Reproduce, character for character, the lines below from the first through the one with "scene.camera = cam". Leave pictures out.

▶ Source data:

------------------------------------------------

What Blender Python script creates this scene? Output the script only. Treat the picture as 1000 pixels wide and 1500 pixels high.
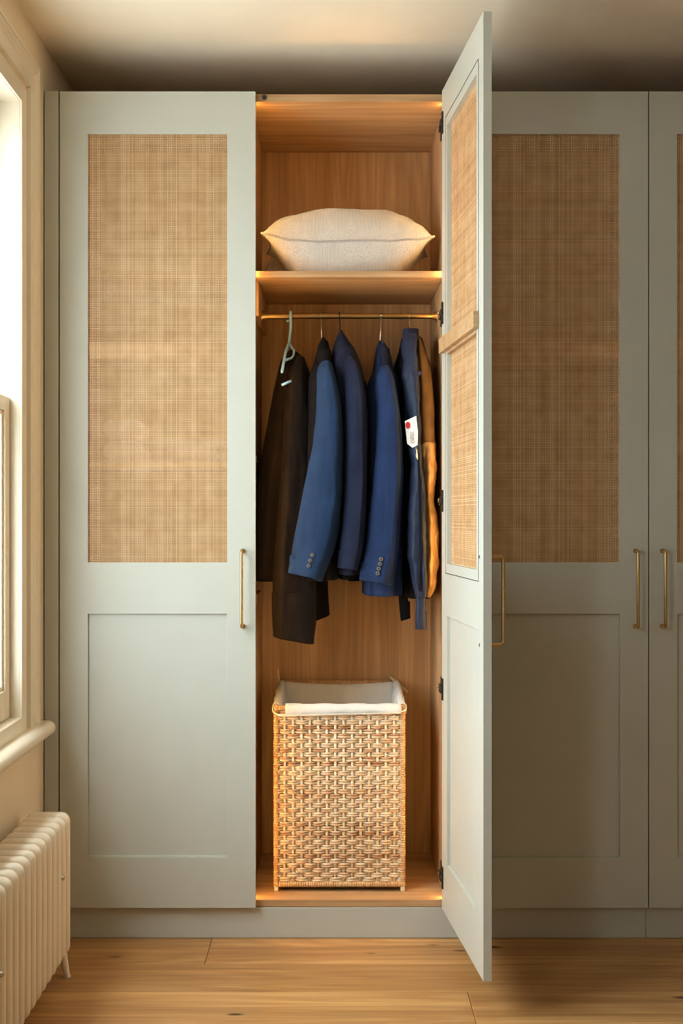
import bpy, bmesh, math, random
import numpy as np
from mathutils import Vector, Matrix, noise

random.seed(7)
PI = math.pi
scene = bpy.context.scene
for o in list(bpy.data.objects):
    bpy.data.objects.remove(o)
COL = scene.collection

# ------------------------------------------------------------------ camera
CX, CY, F = 490.0, 757.0, 1800.0          # principal point and focal length in pixels of the 1000x1500 frame
CAMY, EYE = -3.42, 1.18
cam_d = bpy.data.cameras.new('camera')
cam = bpy.data.objects.new('camera', cam_d)
COL.objects.link(cam)
cam.location = (0, CAMY, EYE)
cam.rotation_euler = (PI / 2, 0, 0)
cam_d.sensor_fit = 'VERTICAL'
cam_d.sensor_height = 36.0
cam_d.lens = 36.0 * F / 1500.0
cam_d.shift_x = (500.0 - CX) / 1500.0
cam_d.shift_y = (CY - 750.0) / 1500.0
cam_d.clip_start = 0.01
scene.camera = cam

# ------------------------------------------------------------------ world, light, exposure
scene.view_settings.view_transform = 'Standard'
scene.view_settings.look = 'None'
scene.view_settings.gamma = 1.0
scene.view_settings.use_curve_mapping = False
scene.view_settings.exposure = 0.44
scene.cycles.max_bounces = 9
scene.cycles.filter_width = 0.95
scene.cycles.denoising_prefilter = 'NONE'
SKY = 9.5
LED = 42.0
world = bpy.data.worlds.new('world')
scene.world = world
world.use_nodes = True
wt = world.node_tree
bg = wt.nodes['Background']
geo = wt.nodes.new('ShaderNodeTexCoord')
sep = wt.nodes.new('ShaderNodeSeparateXYZ')
wr = wt.nodes.new('ShaderNodeValToRGB')
mr = wt.nodes.new('ShaderNodeMapRange')
mr.inputs['From Min'].default_value = -1
mr.inputs['From Max'].default_value = 1
wt.links.new(geo.outputs['Generated'], sep.inputs[0])
wt.links.new(sep.outputs['Z'], mr.inputs['Value'])
wt.links.new(mr.outputs['Result'], wr.inputs['Fac'])
wt.links.new(wr.outputs['Color'], bg.inputs['Color'])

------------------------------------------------

▶ Output below:
What Blender Python script creates this scene? Output the script only. Treat the picture as 1000 pixels wide and 1500 pixels high.
import bpy, bmesh, math, random
import numpy as np
from mathutils import Vector, Matrix, noise

random.seed(7)
PI = math.pi
scene = bpy.context.scene
for o in list(bpy.data.objects):
    bpy.data.objects.remove(o)
COL = scene.collection

# ------------------------------------------------------------------ camera
CX, CY, F = 490.0, 757.0, 1800.0          # principal point and focal length in pixels of the 1000x1500 frame
CAMY, EYE = -3.42, 1.18
cam_d = bpy.data.cameras.new('camera')
cam = bpy.data.objects.new('camera', cam_d)
COL.objects.link(cam)
cam.location = (0, CAMY, EYE)
cam.rotation_euler = (PI / 2, 0, 0)
cam_d.sensor_fit = 'VERTICAL'
cam_d.sensor_height = 36.0
cam_d.lens = 36.0 * F / 1500.0
cam_d.shift_x = (500.0 - CX) / 1500.0
cam_d.shift_y = (CY - 750.0) / 1500.0
cam_d.clip_start = 0.01
scene.camera = cam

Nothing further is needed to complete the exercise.